That's apparently what we need to keep the traffic flowing, according to an article in the Sunday MetroWest Daily News, "Small Roads Can't Handle Large Traffic As Main Arteries Clog."
"Keeping cars moving along 'feeder roads' such as routes 9, 135, 85 and 20, to name just a few, is as critical as controlling traffic on major highways," the article concludes.
Why is no one in that piece pointing out the obvious: As long as you keep creating more development that forces more and more cars on the same few roads because everyone has to use the same few roads for everything, you will never get ahead of the problem. What you will assuredly do, however, is make an unpleasant environment along those feeder roads and discourage anyone from using them to walk, even if they're only traveling half a mile.
"Why have suburban areas, with their height limits and low density of population, proved to be such a traffic nightmare?" ask the authors of Suburban Nation. In large part because of this inefficient traffic patern.
Even worse: By widening roads, you encourage people to drive a lot more than they did before, quickly filling new asphalt back up to capacity.
It's not only that everyone has to drive everywhere for everything. "Every single trip from one component to another, no matter how short, must enter the collector [road]. Thus, the traffic of an entire commmunity may rely on a single road, which, as a result, is generally congested during much of the day." More traditional neighborhoods have "all the same components as the suburban model, but they are organized as a web, a densely interconnected system that reduces demand on the collector road. ... [I]ts gridded network is superior at handling automobile traffic, providing multiple routes between destinations...
"The efficiency of the traditional grid explains why Charleston, South Carolina, at 2,500 acres, handles an annual tourist load of 5.5 million people with little congestions, while Hilton Head Island, ten times larger, experiences severe backups at 1.5 million visitors.
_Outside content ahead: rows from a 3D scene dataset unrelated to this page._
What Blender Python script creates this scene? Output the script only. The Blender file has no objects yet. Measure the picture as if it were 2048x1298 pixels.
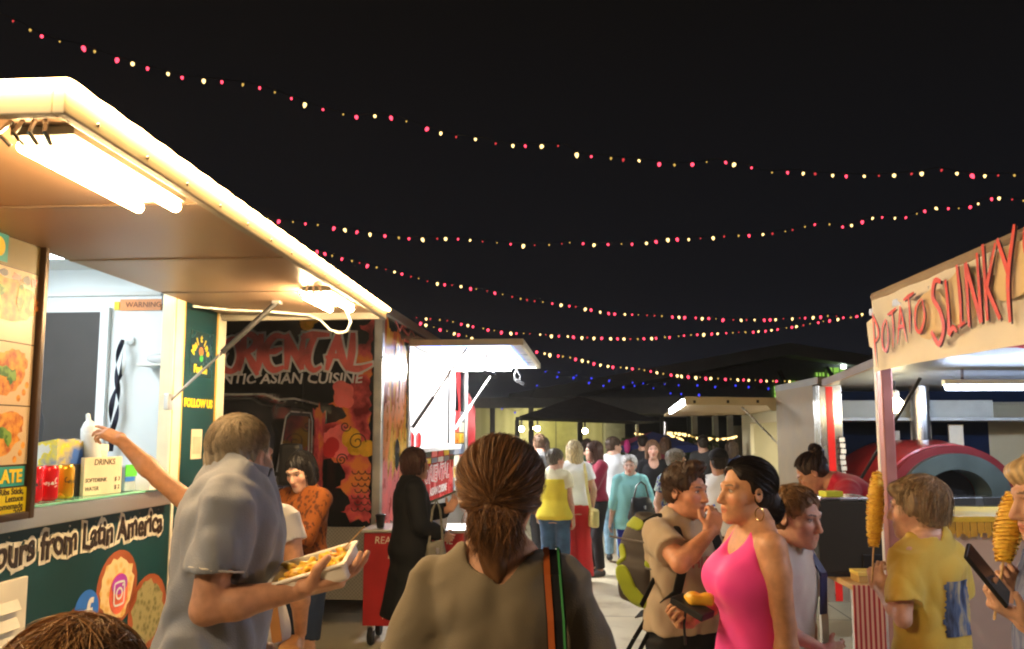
import bpy, bmesh, math, random
import numpy as np
from mathutils import Vector, Matrix

R = math.radians
scene = bpy.context.scene
col = scene.collection

# ------------------------------------------------------------------ camera
CAM_H = 1.75
cam_d = bpy.data.cameras.new('camera')
cam_d.sensor_width = 36.0
cam_d.lens = 36.0 * 1600 / 2048
cam_d.shift_y = 51 / 2048
cam_d.clip_start = 0.05
cam_d.clip_end = 600
cam = bpy.data.objects.new('camera', cam_d)
cam.location = (0, 0, CAM_H)
cam.rotation_euler = (R(96), 0, 0)
col.objects.link(cam)
scene.camera = cam

# ------------------------------------------------------------------ night sky
world = bpy.data.worlds.new('World')
scene.world = world
world.use_nodes = True
wn = world.node_tree.nodes
wl = world.node_tree.links
wn.clear()
w_out = wn.new('ShaderNodeOutputWorld')
w_bg = wn.new('ShaderNodeBackground')
w_tc = wn.new('ShaderNodeTexCoord')
w_sep = wn.new('ShaderNodeSeparateXYZ')
w_ramp = wn.new('ShaderNodeValToRGB')
wl.new(w_tc.outputs['Generated'], w_sep.inputs[0])
wl.new(w_sep.outputs['Z'], w_ramp.inputs[0])
wl.new(w_ramp.outputs[0], w_bg.inputs[0])
wl.new(w_bg.outputs[0], w_out.inputs[0])
w_ramp.color_ramp.elements[0].position = 0.0
w_ramp.color_ramp.elements[0].color = (0.0026, 0.0029, 0.0042, 1)
w_ramp.color_ramp.elements[1].position = 0.5
w_ramp.color_ramp.elements[1].color = (0.0010, 0.0009, 0.0009, 1)
e = w_ramp.color_ramp.elements.new(0.18)
e.color = (0.0015, 0.0016, 0.0021, 1)
w_bg.inputs[1].default_value = 1.0

scene.view_settings.view_transform = 'Standard'
scene.view_settings.look = 'None'
scene.view_settings.exposure = 2.05
scene.view_settings.gamma = 1.0
scene.cycles.use_denoising = True
scene.cycles.pixel_filter_type = 'BLACKMAN_HARRIS'
scene.cycles.filter_width = 2.1
scene.cycles.max_bounces = 7
scene.cycles.diffuse_bounces = 3
scene.cycles.glossy_bounces = 3
scene.cycles.transmission_bounces = 5
scene.cycles.transparent_max_bounces = 8
scene.cycles.sample_clamp_indirect = 3.0
scene.cycles.sample_clamp_direct = 0
scene.cycles.caustics_reflective = False
scene.cycles.caustics_refractive = False

rnd = random.Random(7)

# ------------------------------------------------------------------ pixel ray (2048 x 1298 photo) to a place in the scene
def ray(px, py):
    th = R(6)
    cx = (px - 1024) / 1600
    cy = (649 - py + 51) / 1600
    return Vector((cx, math.cos(th) - cy * math.sin(th), math.sin(th) + cy * math.cos(th)))

def at(px, py, Y):
    d = ray(px, py)
    return Vector((0, 0, CAM_H)) + d * (Y / d.y)

def on_plane(px, py, x0, m):
    d = ray(px, py)
    return Vector((0, 0, CAM_H)) + d * (x0 / (d.x - m * d.y))

# ------------------------------------------------------------------ materials
MATS = {}

def mat(name, color, rough=0.55, metal=0.0, spec=0.4, var=0.12, scale=6.0, bump=0.0, bscale=60.0, coat=0.0,
        sss=0.0, sheen=0.0, trans=0.0, alpha=1.0, vcol=False, subs=None, stretch=None):
    """Principled surface whose colour drifts a little and whose surface may be bumpy."""
    if name in MATS:
        return MATS[name]
    m = bpy.data.materials.new(name)
    m.use_nodes = True
    nt = m.node_tree
    p = nt.nodes['Principled BSDF']
    tc = nt.nodes.new('ShaderNodeTexCoord')
    vec = tc.outputs['Object']
    if stretch:
        mp = nt.nodes.new('ShaderNodeMapping')
        mp.inputs['Scale'].default_value = stretch
        nt.links.new(vec, mp.inputs[0])
        vec = mp.outputs[0]
    base = None
    if vcol:
        at_ = nt.nodes.new('ShaderNodeVertexColor')
        at_.layer_name = 'Col'
        base = at_.outputs[0]
    nz = nt.nodes.new('ShaderNodeTexNoise')
    nz.inputs['Scale'].default_value = scale
    nz.inputs['Detail'].default_value = 5
    nt.links.new(vec, nz.inputs[0])
    mr = nt.nodes.new('ShaderNodeMapRange')
    mr.inputs[1].default_value = 0.3
    mr.inputs[2].default_value = 0.7
    mr.inputs[3].default_value = 1 - var
    mr.inputs[4].default_value = 1 + var
    nt.links.new(nz.outputs[0], mr.inputs[0])
    mx = nt.nodes.new('ShaderNodeVectorMath')
    mx.operation = 'SCALE'
    if base is not None:
        nt.links.new(base, mx.inputs[0])
    else:
        mx.inputs[0].default_value = color[:3]
    nt.links.new(mr.outputs[0], mx.inputs['Scale'])
    nt.links.new(mx.outputs[0], p.inputs['Base Color'])
    mr2 = nt.nodes.new('ShaderNodeMapRange')
    mr2.inputs[1].default_value = 0.3
    mr2.inputs[2].default_value = 0.7
    mr2.inputs[3].default_value = max(0.02, rough - 0.07)
    mr2.inputs[4].default_value = min(1, rough + 0.07)
    nt.links.new(nz.outputs[0], mr2.inputs[0])
    nt.links.new(mr2.outputs[0], p.inputs['Roughness'])
    p.inputs['Metallic'].default_value = metal
    p.inputs['Specular IOR Level'].default_value = spec
    p.inputs['Coat Weight'].default_value = coat
    p.inputs['Coat Roughness'].default_value = 0.12
    p.inputs['Transmission Weight'].default_value = trans
    p.inputs['Alpha'].default_value = alpha
    if sss:
        p.inputs['Subsurface Weight'].default_value = sss
        p.inputs['Subsurface Radius'].default_value = (0.012, 0.005, 0.003)
        p.inputs['Subsurface Scale'].default_value = 0.6
    if sheen:
        p.inputs['Sheen Weight'].default_value = sheen
        p.inputs['Sheen Roughness'].default_value = 0.5
    if bump:
        n2 = nt.nodes.new('ShaderNodeTexNoise')
        n2.inputs['Scale'].default_value = bscale
        n2.inputs['Detail'].default_value = 3
        nt.links.new(vec, n2.inputs[0])
        bp = nt.nodes.new('ShaderNodeBump')
        bp.inputs['Strength'].default_value = bump
        bp.inputs['Distance'].default_value = 0.01
        nt.links.new(n2.outputs[0], bp.inputs['Height'])
        nt.links.new(bp.outputs[0], p.inputs['Normal'])
    MATS[name] = m
    return m

def glow(name, color, strength, sample=True):
    if name in MATS:
        return MATS[name]
    m = bpy.data.materials.new(name)
    m.use_nodes = True
    nt = m.node_tree
    nt.nodes.clear()
    o = nt.nodes.new('ShaderNodeOutputMaterial')
    em = nt.nodes.new('ShaderNodeEmission')
    em.inputs[0].default_value = (*color, 1)
    em.inputs[1].default_value = strength
    nt.links.new(em.outputs[0], o.inputs[0])
    m.cycles.emission_sampling = 'AUTO' if sample else 'NONE'
    MATS[name] = m
    return m

def two_tone(name, c1, c2, kind='check', scale=10.0, rough=0.6, spec=0.3, bump=0.0, axis=(1, 1, 1), lo=0.45, hi=0.55, c3=None):
    """Surface with a woven, spotted or checked pattern of its own."""
    if name in MATS:
        return MATS[name]
    m = bpy.data.materials.new(name)
    m.use_nodes = True
    nt = m.node_tree
    p = nt.nodes['Principled BSDF']
    tc = nt.nodes.new('ShaderNodeTexCoord')
    mp = nt.nodes.new('ShaderNodeMapping')
    mp.inputs['Scale'].default_value = axis
    nt.links.new(tc.outputs['Object'], mp.inputs[0])
    if kind == 'check':
        t = nt.nodes.new('ShaderNodeTexChecker')
        t.inputs['Scale'].default_value = scale
        t.inputs[1].default_value = (*c1, 1)
        t.inputs[2].default_value = (*c2, 1)
        nt.links.new(mp.outputs[0], t.inputs[0])
        nt.links.new(t.outputs[0], p.inputs['Base Color'])
        h = t.outputs[1]
    else:
        if kind == 'noise':
            t = nt.nodes.new('ShaderNodeTexNoise')
            t.inputs['Scale'].default_value = scale
            t.inputs['Detail'].default_value = 4
            out = t.outputs[0]
        elif kind == 'voronoi':
            t = nt.nodes.new('ShaderNodeTexVoronoi')
            t.inputs['Scale'].default_value = scale
            out = t.outputs[0]
        else:
            t = nt.nodes.new('ShaderNodeTexWave')
            t.inputs['Scale'].default_value = scale
            t.inputs['Distortion'].default_value = 0.6
            out = t.outputs[1]
        nt.links.new(mp.outputs[0], t.inputs[0])
        rp = nt.nodes.new('ShaderNodeValToRGB')
        rp.color_ramp.elements[0].position = lo
        rp.color_ramp.elements[0].color = (*c1, 1)
        rp.color_ramp.elements[1].position = hi
        rp.color_ramp.elements[1].color = (*c2, 1)
        if c3:
            e_ = rp.color_ramp.elements.new(min(0.98, hi + 0.12)); rp.color_ramp.interpolation = 'LINEAR'
            e_.color = (*c3, 1)
        nt.links.new(out, rp.inputs[0])
        nt.links.new(rp.outputs[0], p.inputs['Base Color'])
        h = out
    p.inputs['Roughness'].default_value = rough
    p.inputs['Specular IOR Level'].default_value = spec
    if bump:
        bp = nt.nodes.new('ShaderNodeBump')
        bp.inputs['Strength'].default_value = bump
        bp.inputs['Distance'].default_value = 0.01
        nt.links.new(h, bp.inputs['Height'])
        nt.links.new(bp.outputs[0], p.inputs['Normal'])
    MATS[name] = m
    return m

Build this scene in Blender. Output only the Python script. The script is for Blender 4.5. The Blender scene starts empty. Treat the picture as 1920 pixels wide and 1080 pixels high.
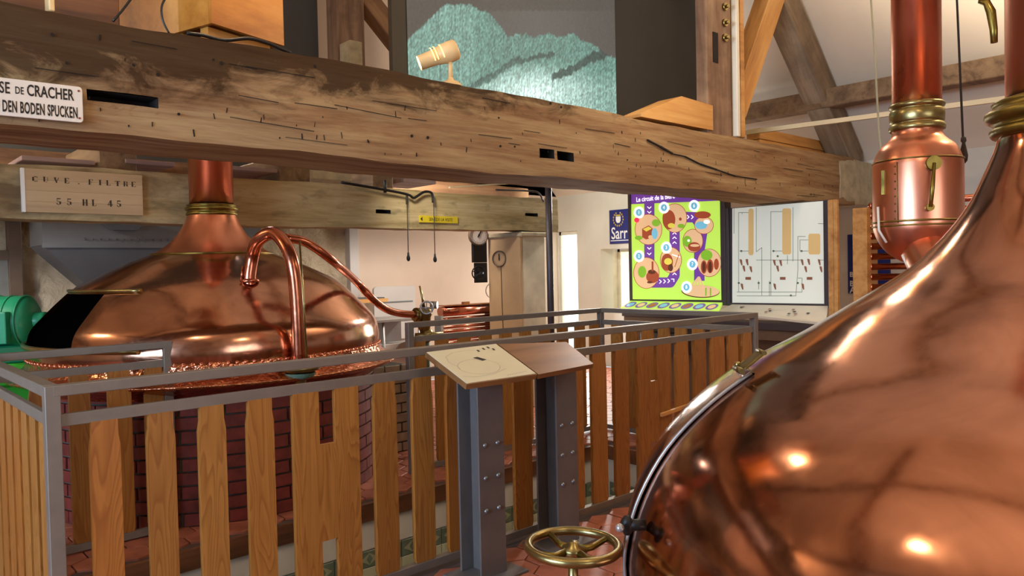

Hilton Head, for years the suburban planners' exemplar, focuses all its traffic on a single collector road."
Rte. 6 on Cape Cod anyone?
Yes, we need to upgrade some critical roadways, but not at the expense of making it even less likely that people can choose to walk between retail destinations less than half a mile away from each other (most people will take their cars from Speen Street or Rte. 9 hotels to restaurants just 2 blocks away because the pedestrian environment is so hostile). But even more important is to change the pattern of new development so it doesn't keep escalating the problem.
"The simple truth is that building more highways and widening existing roads, almost always motivated by concern over traffic, does nothing to reduce traffic. In the long run, it actually increases traffic. This revelation is so counterintuitive that it bears repeating: adding lanes makes traffic worse," Suburban Nation notes. "The phenomenon has been well documented ... increased traffic capacity causes people to drive more -- a lot more."
In one University of California at Berkeley study of 30 counties between 1973 and 1990, "for every 10% increase in roadway capacity, traffic increased 9 percent within four years' time."